* INFORMATION SHOWN:

######

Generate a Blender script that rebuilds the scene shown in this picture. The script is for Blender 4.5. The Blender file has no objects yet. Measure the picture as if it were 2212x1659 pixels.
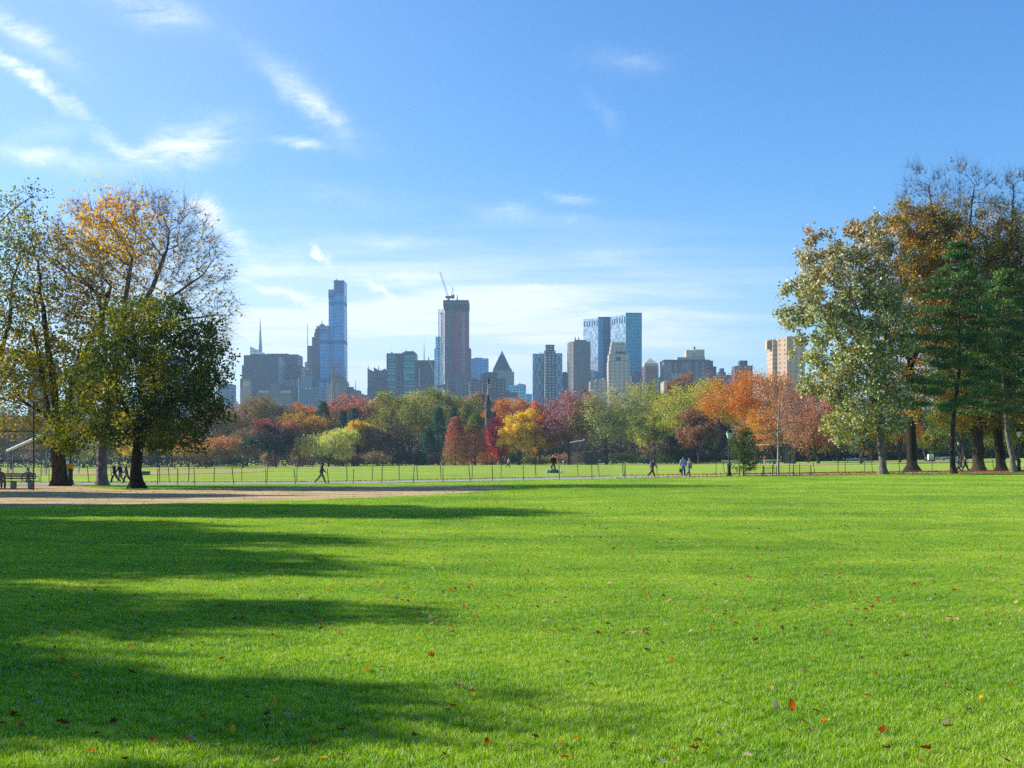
import bpy, math, random
import numpy as np
from mathutils import Vector, Matrix
R = math.radians
SC = bpy.context.scene
COL = SC.collection
# ------------------------------------------------------------------ camera
# sizes below were measured on the photograph (2212 px wide): F focal length, CX centre, HZ eye level, EYE camera height
F, CX, HZ, EYE = 2700.0, 1106.0, 991.0, 1.72
cam_d = bpy.data.cameras.new('camera'); cam = bpy.data.objects.new('camera', cam_d); COL.objects.link(cam)
cam.location = (0, 0, EYE); cam.rotation_euler = (R(90), 0, 0)
cam_d.sensor_width = 36; cam_d.lens = 36 * F / 2212
cam_d.shift_y = (HZ - 829.5) / 2212
cam_d.clip_start = 0.1; cam_d.clip_end = 20000
SC.camera = cam
# ------------------------------------------------------------------ light
SUN_AZ, SUN_EL = 76.0, 27.0         # degrees left of the view direction, above the horizon
to_sun = Vector((-math.sin(R(SUN_AZ)) * math.cos(R(SUN_EL)), math.cos(R(SUN_AZ)) * math.cos(R(SUN_EL)), math.sin(R(SUN_EL))))
sd = bpy.data.lights.new('sun', 'SUN'); sun = bpy.data.objects.new('sun', sd); COL.objects.link(sun)
sd.energy = 5.0; sd.angle = R(0.5); sd.color = (1.0, 0.93, 0.80)
sun.rotation_euler = to_sun.to_track_quat('Z', 'Y').to_euler()
SC.view_settings.view_transform = 'Standard'; SC.view_settings.look = 'None'
SC.view_settings.exposure = 0.74; SC.view_settings.gamma = 1.0
HAZE = 0.00013
cy = SC.cycles
cy.max_bounces = 6; cy.diffuse_bounces = 3; cy.glossy_bounces = 2; cy.transmission_bounces = 3; cy.volume_bounces = 0
cy.transparent_max_bounces = 8; cy.use_denoising = False; cy.denoiser = 'OPENIMAGEDENOISE'; cy.denoising_input_passes = 'RGB_ALBEDO_NORMAL'; cy.sample_clamp_indirect = 4.0
cy.caustics_reflective = False; cy.caustics_refractive = False

def lin(c):
    if isinstance(c, str):
        c = [int(c[i:i+2], 16) / 255 for i in (0, 2, 4)]
    return tuple(((v + 0.055) / 1.055) ** 2.4 if v > 0.04045 else v / 12.92 for v in c) + (1.0,)

class NT:
    """small helper round a node tree"""
    def __init__(s, tree): s.t = tree; s.n = tree.nodes; s.l = tree.links; s.n.clear()
    def new(s, kind, **kw):
        nd = s.n.new(kind)
        for k, v in kw.items(): setattr(nd, k, v)
        return nd
    def put(s, sock, v):
        if hasattr(v, 'is_output') or isinstance(v, bpy.types.NodeSocket): s.l.new(v, sock)
        elif v is not None:
            if isinstance(v, (int, float)) and sock.type in ('RGBA',): v = (v, v, v, 1)
            sock.default_value = v
    def m(s, op, a, b=None, c=None, clamp=False):
        nd = s.new('ShaderNodeMath', operation=op, use_clamp=clamp)
        for i, v in enumerate((a, b, c)):
            if v is not None: s.put(nd.inputs[i], v)
        return nd.outputs[0]
    def mix(s, f, a, b, blend='MIX'):
        nd = s.new('ShaderNodeMix', data_type='RGBA', blend_type=blend)
        s.put(nd.inputs[0], f); s.put(nd.inputs[6], a); s.put(nd.inputs[7], b)
        return nd.outputs[2]
    def noise(s, vec, scale, detail=3, rough=0.55, dist=0.0):
        nd = s.new('ShaderNodeTexNoise'); s.put(nd.inputs['Vector'], vec)
        nd.inputs['Scale'].default_value = scale; nd.inputs['Detail'].default_value = detail
        nd.inputs['Roughness'].default_value = rough; nd.inputs['Distortion'].default_value = dist
        return nd.outputs['Fac']
    def ramp(s, f, stops):
        nd = s.new('ShaderNodeValToRGB'); s.put(nd.inputs[0], f)
        e = nd.color_ramp.elements
        while len(e) < len(stops): e.new(0.5)
        for i, (p, c) in enumerate(stops): e[i].position = p; e[i].color = c if len(c) == 4 else tuple(c) + (1,)
        return nd.outputs[0]
    def mapv(s, vec, scale=(1, 1, 1), loc=(0, 0, 0), rot=(0, 0, 0)):
        nd = s.new('ShaderNodeMapping'); s.put(nd.inputs[0], vec)
        nd.inputs['Location'].default_value = loc; nd.inputs['Rotation'].default_value = rot; nd.inputs['Scale'].default_value = scale
        return nd.outputs[0]

# ------------------------------------------------------------------ sky: Nishita with cirrus laid over it by direction
world = bpy.data.worlds.new('World'); SC.world = world; world.use_nodes = True
t = NT(world.node_tree)
sky = t.new('ShaderNodeTexSky', sky_type='NISHITA', sun_disc=False)
sky.sun_elevation = R(SUN_EL); sky.sun_rotation = R(-SUN_AZ)
sky.altitude = 0; sky.air_density = 1.0; sky.dust_density = 0.35; sky.ozone_density = 3.2
tc = t.new('ShaderNodeTexCoord')
sep = t.new('ShaderNodeSeparateXYZ'); t.l.new(tc.outputs['Generated'], sep.inputs[0])
yy = t.m('MAXIMUM', sep.outputs[1], 0.02)
A = t.m('DIVIDE', sep.outputs[0], yy); B = t.m('DIVIDE', sep.outputs[2], yy)
cmb = t.new('ShaderNodeCombineXYZ'); t.put(cmb.inputs[0], A); t.put(cmb.inputs[1], B)
front = t.m('MULTIPLY', sep.outputs[1], 4.0, clamp=True)
warp = t.new('ShaderNodeTexNoise'); t.l.new(cmb.outputs[0], warp.inputs['Vector'])
warp.inputs['Scale'].default_value = 9.0; warp.inputs['Detail'].default_value = 4
wsep = t.new('ShaderNodeSeparateColor'); t.l.new(warp.outputs['Color'], wsep.inputs[0])
warp2 = t.new('ShaderNodeTexNoise'); t.l.new(cmb.outputs[0], warp2.inputs['Vector'])
warp2.inputs['Scale'].default_value = 42.0; warp2.inputs['Detail'].default_value = 6; warp2.inputs['Roughness'].default_value = 0.65
ws2 = t.new('ShaderNodeSeparateColor'); t.l.new(warp2.outputs['Color'], ws2.inputs[0])
Aw = t.m('ADD', t.m('MULTIPLY_ADD', t.m('SUBTRACT', ws2.outputs[0], 0.5), 0.03, A), t.m('MULTIPLY', t.m('SUBTRACT', wsep.outputs[0], 0.5), 0.05))
Bw = t.m('ADD', t.m('MULTIPLY_ADD', t.m('SUBTRACT', ws2.outputs[1], 0.5), 0.016, B), t.m('MULTIPLY', t.m('SUBTRACT', wsep.outputs[1], 0.5), 0.02))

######

* REQUIREMENT:
Except for the pictures, reproduce every line exactly.

* RESULT OF THE TASK:
Generate a Blender script that rebuilds the scene shown in this picture. The script is for Blender 4.5. The Blender file has no objects yet. Measure the picture as if it were 2212x1659 pixels.
import bpy, math, random
import numpy as np
from mathutils import Vector, Matrix
R = math.radians
SC = bpy.context.scene
COL = SC.collection
# ------------------------------------------------------------------ camera
# sizes below were measured on the photograph (2212 px wide): F focal length, CX centre, HZ eye level, EYE camera height
F, CX, HZ, EYE = 2700.0, 1106.0, 991.0, 1.72
cam_d = bpy.data.cameras.new('camera'); cam = bpy.data.objects.new('camera', cam_d); COL.objects.link(cam)
cam.location = (0, 0, EYE); cam.rotation_euler = (R(90), 0, 0)
cam_d.sensor_width = 36; cam_d.lens = 36 * F / 2212
cam_d.shift_y = (HZ - 829.5) / 2212
cam_d.clip_start = 0.1; cam_d.clip_end = 20000
SC.camera = cam
# ------------------------------------------------------------------ light
SUN_AZ, SUN_EL = 76.0, 27.0         # degrees left of the view direction, above the horizon
to_sun = Vector((-math.sin(R(SUN_AZ)) * math.cos(R(SUN_EL)), math.cos(R(SUN_AZ)) * math.cos(R(SUN_EL)), math.sin(R(SUN_EL))))
sd = bpy.data.lights.new('sun', 'SUN'); sun = bpy.data.objects.new('sun', sd); COL.objects.link(sun)
sd.energy = 5.0; sd.angle = R(0.5); sd.color = (1.0, 0.93, 0.80)
sun.rotation_euler = to_sun.to_track_quat('Z', 'Y').to_euler()
SC.view_settings.view_transform = 'Standard'; SC.view_settings.look = 'None'
SC.view_settings.exposure = 0.74; SC.view_settings.gamma = 1.0
HAZE = 0.00013
cy = SC.cycles
cy.max_bounces = 6; cy.diffuse_bounces = 3; cy.glossy_bounces = 2; cy.transmission_bounces = 3; cy.volume_bounces = 0
cy.transparent_max_bounces = 8; cy.use_denoising = False; cy.denoiser = 'OPENIMAGEDENOISE'; cy.denoising_input_passes = 'RGB_ALBEDO_NORMAL'; cy.sample_clamp_indirect = 4.0
cy.caustics_reflective = False; cy.caustics_refractive = False

def lin(c):
    if isinstance(c, str):
        c = [int(c[i:i+2], 16) / 255 for i in (0, 2, 4)]
    return tuple(((v + 0.055) / 1.055) ** 2.4 if v > 0.04045 else v / 12.92 for v in c) + (1.0,)

class NT:
    """small helper round a node tree"""
    def __init__(s, tree): s.t = tree; s.n = tree.nodes; s.l = tree.links; s.n.clear()
    def new(s, kind, **kw):
        nd = s.n.new(kind)
        for k, v in kw.items(): setattr(nd, k, v)
        return nd
    def put(s, sock, v):
        if hasattr(v, 'is_output') or isinstance(v, bpy.types.NodeSocket): s.l.new(v, sock)
        elif v is not None:
            if isinstance(v, (int, float)) and sock.type in ('RGBA',): v = (v, v, v, 1)
            sock.default_value = v
    def m(s, op, a, b=None, c=None, clamp=False):
        nd = s.new('ShaderNodeMath', operation=op, use_clamp=clamp)
        for i, v in enumerate((a, b, c)):
            if v is not None: s.put(nd.inputs[i], v)
        return nd.outputs[0]
    def mix(s, f, a, b, blend='MIX'):
        nd = s.new('ShaderNodeMix', data_type='RGBA', blend_type=blend)
        s.put(nd.inputs[0], f); s.put(nd.inputs[6], a); s.put(nd.inputs[7], b)
        return nd.outputs[2]
    def noise(s, vec, scale, detail=3, rough=0.55, dist=0.0):
        nd = s.new('ShaderNodeTexNoise'); s.put(nd.inputs['Vector'], vec)
        nd.inputs['Scale'].default_value = scale; nd.inputs['Detail'].default_value = detail
        nd.inputs['Roughness'].default_value = rough; nd.inputs['Distortion'].default_value = dist
        return nd.outputs['Fac']
    def ramp(s, f, stops):
        nd = s.new('ShaderNodeValToRGB'); s.put(nd.inputs[0], f)
        e = nd.color_ramp.elements
        while len(e) < len(stops): e.new(0.5)
        for i, (p, c) in enumerate(stops): e[i].position = p; e[i].color = c if len(c) == 4 else tuple(c) + (1,)
        return nd.outputs[0]
    def mapv(s, vec, scale=(1, 1, 1), loc=(0, 0, 0), rot=(0, 0, 0)):
        nd = s.new('ShaderNodeMapping'); s.put(nd.inputs[0], vec)
        nd.inputs['Location'].default_value = loc; nd.inputs['Rotation'].default_value = rot; nd.inputs['Scale'].default_value = scale
        return nd.outputs[0]

# ------------------------------------------------------------------ sky: Nishita with cirrus laid over it by direction
world = bpy.data.worlds.new('World'); SC.world = world; world.use_nodes = True
t = NT(world.node_tree)
sky = t.new('ShaderNodeTexSky', sky_type='NISHITA', sun_disc=False)
sky.sun_elevation = R(SUN_EL); sky.sun_rotation = R(-SUN_AZ)
sky.altitude = 0; sky.air_density = 1.0; sky.dust_density = 0.35; sky.ozone_density = 3.2
tc = t.new('ShaderNodeTexCoord')
sep = t.new('ShaderNodeSeparateXYZ'); t.l.new(tc.outputs['Generated'], sep.inputs[0])
yy = t.m('MAXIMUM', sep.outputs[1], 0.02)
A = t.m('DIVIDE', sep.outputs[0], yy); B = t.m('DIVIDE', sep.outputs[2], yy)
cmb = t.new('ShaderNodeCombineXYZ'); t.put(cmb.inputs[0], A); t.put(cmb.inputs[1], B)
front = t.m('MULTIPLY', sep.outputs[1], 4.0, clamp=True)
warp = t.new('ShaderNodeTexNoise'); t.l.new(cmb.outputs[0], warp.inputs['Vector'])
warp.inputs['Scale'].default_value = 9.0; warp.inputs['Detail'].default_value = 4
wsep = t.new('ShaderNodeSeparateColor'); t.l.new(warp.outputs['Color'], wsep.inputs[0])
warp2 = t.new('ShaderNodeTexNoise'); t.l.new(cmb.outputs[0], warp2.inputs['Vector'])
warp2.inputs['Scale'].default_value = 42.0; warp2.inputs['Detail'].default_value = 6; warp2.inputs['Roughness'].default_value = 0.65
ws2 = t.new('ShaderNodeSeparateColor'); t.l.new(warp2.outputs['Color'], ws2.inputs[0])
Aw = t.m('ADD', t.m('MULTIPLY_ADD', t.m('SUBTRACT', ws2.outputs[0], 0.5), 0.03, A), t.m('MULTIPLY', t.m('SUBTRACT', wsep.outputs[0], 0.5), 0.05))
Bw = t.m('ADD', t.m('MULTIPLY_ADD', t.m('SUBTRACT', ws2.outputs[1], 0.5), 0.016, B), t.m('MULTIPLY', t.m('SUBTRACT', wsep.outputs[1], 0.5), 0.02))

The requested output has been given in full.